REQUEST: What lines of the data hold the string "that"? Pull each one out.

SOURCE DATA:
* * * *

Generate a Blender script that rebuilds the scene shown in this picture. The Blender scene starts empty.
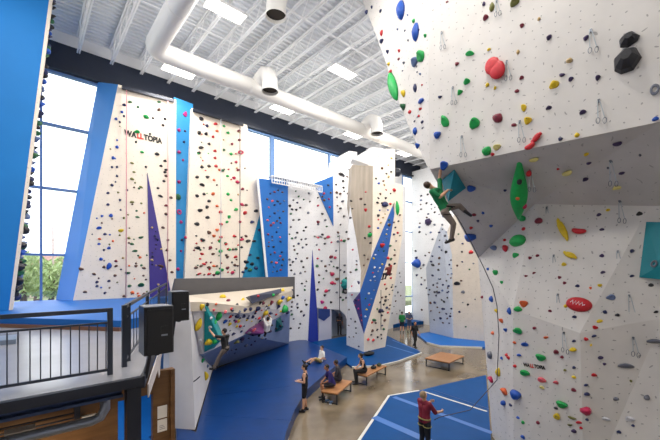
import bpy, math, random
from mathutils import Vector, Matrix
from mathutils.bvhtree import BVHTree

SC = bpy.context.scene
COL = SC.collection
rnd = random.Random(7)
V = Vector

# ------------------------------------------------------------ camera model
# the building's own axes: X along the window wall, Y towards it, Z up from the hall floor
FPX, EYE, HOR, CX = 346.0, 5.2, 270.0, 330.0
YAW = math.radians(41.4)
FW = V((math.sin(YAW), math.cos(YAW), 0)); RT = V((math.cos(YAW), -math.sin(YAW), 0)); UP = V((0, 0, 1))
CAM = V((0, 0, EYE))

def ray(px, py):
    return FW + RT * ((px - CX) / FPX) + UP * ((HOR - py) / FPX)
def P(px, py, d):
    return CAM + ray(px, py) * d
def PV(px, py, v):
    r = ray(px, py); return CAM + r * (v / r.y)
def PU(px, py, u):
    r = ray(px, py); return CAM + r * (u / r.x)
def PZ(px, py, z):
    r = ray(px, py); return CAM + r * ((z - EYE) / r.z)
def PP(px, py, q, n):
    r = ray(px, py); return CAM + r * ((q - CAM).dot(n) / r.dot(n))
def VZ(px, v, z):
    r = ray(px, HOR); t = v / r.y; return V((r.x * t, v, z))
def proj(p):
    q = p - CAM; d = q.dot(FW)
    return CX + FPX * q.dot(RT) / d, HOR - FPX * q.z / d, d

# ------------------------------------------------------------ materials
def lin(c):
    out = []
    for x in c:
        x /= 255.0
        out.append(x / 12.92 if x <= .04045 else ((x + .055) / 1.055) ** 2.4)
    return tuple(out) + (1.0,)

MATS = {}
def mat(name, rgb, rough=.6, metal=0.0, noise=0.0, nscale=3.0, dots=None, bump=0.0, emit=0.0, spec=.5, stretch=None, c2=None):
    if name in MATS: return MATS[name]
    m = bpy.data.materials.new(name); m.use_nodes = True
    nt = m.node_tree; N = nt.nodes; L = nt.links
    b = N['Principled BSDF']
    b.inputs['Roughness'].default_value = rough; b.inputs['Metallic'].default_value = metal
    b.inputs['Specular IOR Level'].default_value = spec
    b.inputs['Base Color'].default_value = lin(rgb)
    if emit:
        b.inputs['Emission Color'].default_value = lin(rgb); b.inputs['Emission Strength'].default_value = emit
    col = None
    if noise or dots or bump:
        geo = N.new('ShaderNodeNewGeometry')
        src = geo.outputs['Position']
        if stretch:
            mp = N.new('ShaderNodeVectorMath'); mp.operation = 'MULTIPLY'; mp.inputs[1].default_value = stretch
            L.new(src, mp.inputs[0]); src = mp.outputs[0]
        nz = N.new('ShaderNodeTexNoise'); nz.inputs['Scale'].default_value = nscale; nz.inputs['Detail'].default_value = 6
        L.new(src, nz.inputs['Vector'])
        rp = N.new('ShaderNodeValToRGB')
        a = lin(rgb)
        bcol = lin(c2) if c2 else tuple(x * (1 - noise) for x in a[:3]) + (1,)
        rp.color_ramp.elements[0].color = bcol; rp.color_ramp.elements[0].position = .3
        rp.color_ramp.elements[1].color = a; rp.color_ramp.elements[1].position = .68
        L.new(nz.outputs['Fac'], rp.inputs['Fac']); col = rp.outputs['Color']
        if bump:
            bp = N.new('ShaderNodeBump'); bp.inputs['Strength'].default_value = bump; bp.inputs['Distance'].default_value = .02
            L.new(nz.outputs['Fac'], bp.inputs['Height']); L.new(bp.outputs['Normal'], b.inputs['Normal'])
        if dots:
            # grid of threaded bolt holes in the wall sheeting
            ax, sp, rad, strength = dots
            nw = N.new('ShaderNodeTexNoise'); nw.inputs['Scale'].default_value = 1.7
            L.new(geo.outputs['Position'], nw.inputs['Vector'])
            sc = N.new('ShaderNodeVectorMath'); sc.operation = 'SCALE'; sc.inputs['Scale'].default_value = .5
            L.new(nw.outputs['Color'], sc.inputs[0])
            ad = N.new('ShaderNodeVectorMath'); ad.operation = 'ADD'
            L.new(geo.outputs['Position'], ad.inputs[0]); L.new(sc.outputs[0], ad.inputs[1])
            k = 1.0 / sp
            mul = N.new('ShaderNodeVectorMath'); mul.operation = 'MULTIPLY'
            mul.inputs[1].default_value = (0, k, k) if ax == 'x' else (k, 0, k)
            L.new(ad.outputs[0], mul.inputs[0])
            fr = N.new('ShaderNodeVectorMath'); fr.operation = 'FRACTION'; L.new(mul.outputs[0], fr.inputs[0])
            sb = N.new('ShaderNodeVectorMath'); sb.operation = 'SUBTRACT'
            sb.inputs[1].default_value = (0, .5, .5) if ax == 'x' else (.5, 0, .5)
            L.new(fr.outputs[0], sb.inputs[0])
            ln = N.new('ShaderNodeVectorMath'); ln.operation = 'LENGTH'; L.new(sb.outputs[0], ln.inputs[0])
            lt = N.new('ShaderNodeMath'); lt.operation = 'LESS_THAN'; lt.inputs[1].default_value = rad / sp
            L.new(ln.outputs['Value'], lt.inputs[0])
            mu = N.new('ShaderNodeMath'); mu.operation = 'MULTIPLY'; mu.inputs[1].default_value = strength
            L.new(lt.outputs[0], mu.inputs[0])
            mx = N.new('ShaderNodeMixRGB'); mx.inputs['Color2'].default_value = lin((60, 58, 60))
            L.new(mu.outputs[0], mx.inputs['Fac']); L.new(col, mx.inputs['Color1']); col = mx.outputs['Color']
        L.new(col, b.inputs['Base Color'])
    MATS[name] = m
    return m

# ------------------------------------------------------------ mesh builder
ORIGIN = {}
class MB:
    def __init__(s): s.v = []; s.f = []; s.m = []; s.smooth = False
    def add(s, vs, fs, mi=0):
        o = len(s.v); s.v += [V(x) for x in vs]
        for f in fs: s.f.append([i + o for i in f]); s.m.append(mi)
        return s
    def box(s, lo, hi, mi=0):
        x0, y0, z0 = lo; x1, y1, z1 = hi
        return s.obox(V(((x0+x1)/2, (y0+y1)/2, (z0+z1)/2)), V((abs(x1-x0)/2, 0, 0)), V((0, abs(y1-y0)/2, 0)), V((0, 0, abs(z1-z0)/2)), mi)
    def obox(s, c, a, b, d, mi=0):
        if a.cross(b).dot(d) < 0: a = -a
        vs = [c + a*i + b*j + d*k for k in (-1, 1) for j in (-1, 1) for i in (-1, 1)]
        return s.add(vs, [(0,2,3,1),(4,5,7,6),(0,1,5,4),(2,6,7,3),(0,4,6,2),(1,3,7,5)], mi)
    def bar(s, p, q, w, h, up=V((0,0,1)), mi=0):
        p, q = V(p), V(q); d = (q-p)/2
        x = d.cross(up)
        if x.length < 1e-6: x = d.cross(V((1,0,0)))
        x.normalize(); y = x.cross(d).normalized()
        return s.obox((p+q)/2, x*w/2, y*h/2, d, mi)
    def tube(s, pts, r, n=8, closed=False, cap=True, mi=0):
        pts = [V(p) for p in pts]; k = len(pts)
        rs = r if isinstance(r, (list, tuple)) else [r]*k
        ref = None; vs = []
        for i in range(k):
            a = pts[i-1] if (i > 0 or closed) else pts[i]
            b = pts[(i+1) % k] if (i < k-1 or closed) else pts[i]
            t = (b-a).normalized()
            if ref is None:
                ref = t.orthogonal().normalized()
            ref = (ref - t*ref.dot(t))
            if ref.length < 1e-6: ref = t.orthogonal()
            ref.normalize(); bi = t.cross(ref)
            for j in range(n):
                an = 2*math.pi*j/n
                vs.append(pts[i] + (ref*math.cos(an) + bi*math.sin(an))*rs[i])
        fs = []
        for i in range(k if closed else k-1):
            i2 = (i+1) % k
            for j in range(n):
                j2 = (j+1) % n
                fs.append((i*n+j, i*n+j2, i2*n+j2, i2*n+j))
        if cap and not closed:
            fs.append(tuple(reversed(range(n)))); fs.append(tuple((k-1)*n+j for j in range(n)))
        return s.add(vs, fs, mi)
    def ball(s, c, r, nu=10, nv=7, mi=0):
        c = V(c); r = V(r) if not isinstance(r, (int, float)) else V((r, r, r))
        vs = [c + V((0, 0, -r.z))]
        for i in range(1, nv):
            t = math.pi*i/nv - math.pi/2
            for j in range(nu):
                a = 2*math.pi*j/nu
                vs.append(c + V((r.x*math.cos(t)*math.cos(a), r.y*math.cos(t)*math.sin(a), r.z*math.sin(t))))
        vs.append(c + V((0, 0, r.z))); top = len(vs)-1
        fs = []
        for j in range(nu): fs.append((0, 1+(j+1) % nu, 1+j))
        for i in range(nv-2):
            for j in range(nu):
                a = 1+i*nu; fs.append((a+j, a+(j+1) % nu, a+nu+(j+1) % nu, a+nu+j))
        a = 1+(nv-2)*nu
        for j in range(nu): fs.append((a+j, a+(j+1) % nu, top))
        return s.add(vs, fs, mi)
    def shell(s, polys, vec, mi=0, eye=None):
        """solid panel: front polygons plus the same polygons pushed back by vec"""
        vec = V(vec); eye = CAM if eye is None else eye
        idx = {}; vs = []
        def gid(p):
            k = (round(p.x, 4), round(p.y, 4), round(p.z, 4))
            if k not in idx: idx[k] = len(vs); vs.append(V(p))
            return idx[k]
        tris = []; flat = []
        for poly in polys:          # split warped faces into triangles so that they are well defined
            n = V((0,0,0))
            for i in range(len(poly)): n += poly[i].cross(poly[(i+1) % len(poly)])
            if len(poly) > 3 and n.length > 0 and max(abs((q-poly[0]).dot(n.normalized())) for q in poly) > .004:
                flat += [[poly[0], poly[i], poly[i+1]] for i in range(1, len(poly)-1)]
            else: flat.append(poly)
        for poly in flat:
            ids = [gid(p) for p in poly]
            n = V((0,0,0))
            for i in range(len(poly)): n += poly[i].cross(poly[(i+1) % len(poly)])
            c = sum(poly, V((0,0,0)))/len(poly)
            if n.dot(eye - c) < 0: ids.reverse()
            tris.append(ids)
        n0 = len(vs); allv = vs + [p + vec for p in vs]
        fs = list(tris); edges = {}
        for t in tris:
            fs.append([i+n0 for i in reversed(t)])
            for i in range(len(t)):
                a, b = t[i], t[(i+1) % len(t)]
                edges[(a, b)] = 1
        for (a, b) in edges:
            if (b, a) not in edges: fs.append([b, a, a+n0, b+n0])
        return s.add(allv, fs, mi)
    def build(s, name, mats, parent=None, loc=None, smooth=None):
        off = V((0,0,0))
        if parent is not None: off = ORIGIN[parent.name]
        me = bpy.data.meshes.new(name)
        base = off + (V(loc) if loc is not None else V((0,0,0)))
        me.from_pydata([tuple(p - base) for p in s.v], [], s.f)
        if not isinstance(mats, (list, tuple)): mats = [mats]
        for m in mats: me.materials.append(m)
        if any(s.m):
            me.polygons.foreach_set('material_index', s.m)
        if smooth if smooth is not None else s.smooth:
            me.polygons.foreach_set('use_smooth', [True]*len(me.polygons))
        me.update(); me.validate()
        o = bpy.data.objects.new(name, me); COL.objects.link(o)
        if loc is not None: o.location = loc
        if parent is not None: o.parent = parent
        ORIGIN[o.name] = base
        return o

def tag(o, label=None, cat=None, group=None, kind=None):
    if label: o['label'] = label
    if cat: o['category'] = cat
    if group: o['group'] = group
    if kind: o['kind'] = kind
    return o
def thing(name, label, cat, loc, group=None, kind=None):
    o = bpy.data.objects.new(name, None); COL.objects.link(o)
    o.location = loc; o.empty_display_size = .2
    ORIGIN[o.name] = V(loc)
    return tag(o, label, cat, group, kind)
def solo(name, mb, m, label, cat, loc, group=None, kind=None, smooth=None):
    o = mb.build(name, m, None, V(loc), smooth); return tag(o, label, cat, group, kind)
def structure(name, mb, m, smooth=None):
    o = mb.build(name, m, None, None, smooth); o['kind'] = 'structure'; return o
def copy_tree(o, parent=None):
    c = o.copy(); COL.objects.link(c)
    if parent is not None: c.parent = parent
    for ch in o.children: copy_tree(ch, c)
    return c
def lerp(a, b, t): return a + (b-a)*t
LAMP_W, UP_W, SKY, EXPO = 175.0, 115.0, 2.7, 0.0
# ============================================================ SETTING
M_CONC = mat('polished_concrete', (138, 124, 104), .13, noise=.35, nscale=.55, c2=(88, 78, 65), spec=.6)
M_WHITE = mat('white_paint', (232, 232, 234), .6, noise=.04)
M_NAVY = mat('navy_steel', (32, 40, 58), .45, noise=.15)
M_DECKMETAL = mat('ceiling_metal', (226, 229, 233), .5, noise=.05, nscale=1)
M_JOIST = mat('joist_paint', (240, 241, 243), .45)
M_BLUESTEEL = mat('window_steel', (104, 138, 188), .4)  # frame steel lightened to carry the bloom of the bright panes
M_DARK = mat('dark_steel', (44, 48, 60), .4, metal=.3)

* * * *

WRITTEN ANSWER:
Generate a Blender script that rebuilds the scene shown in this picture. The Blender scene starts empty.
        for poly in polys:          # split warped faces into triangles so that they are well defined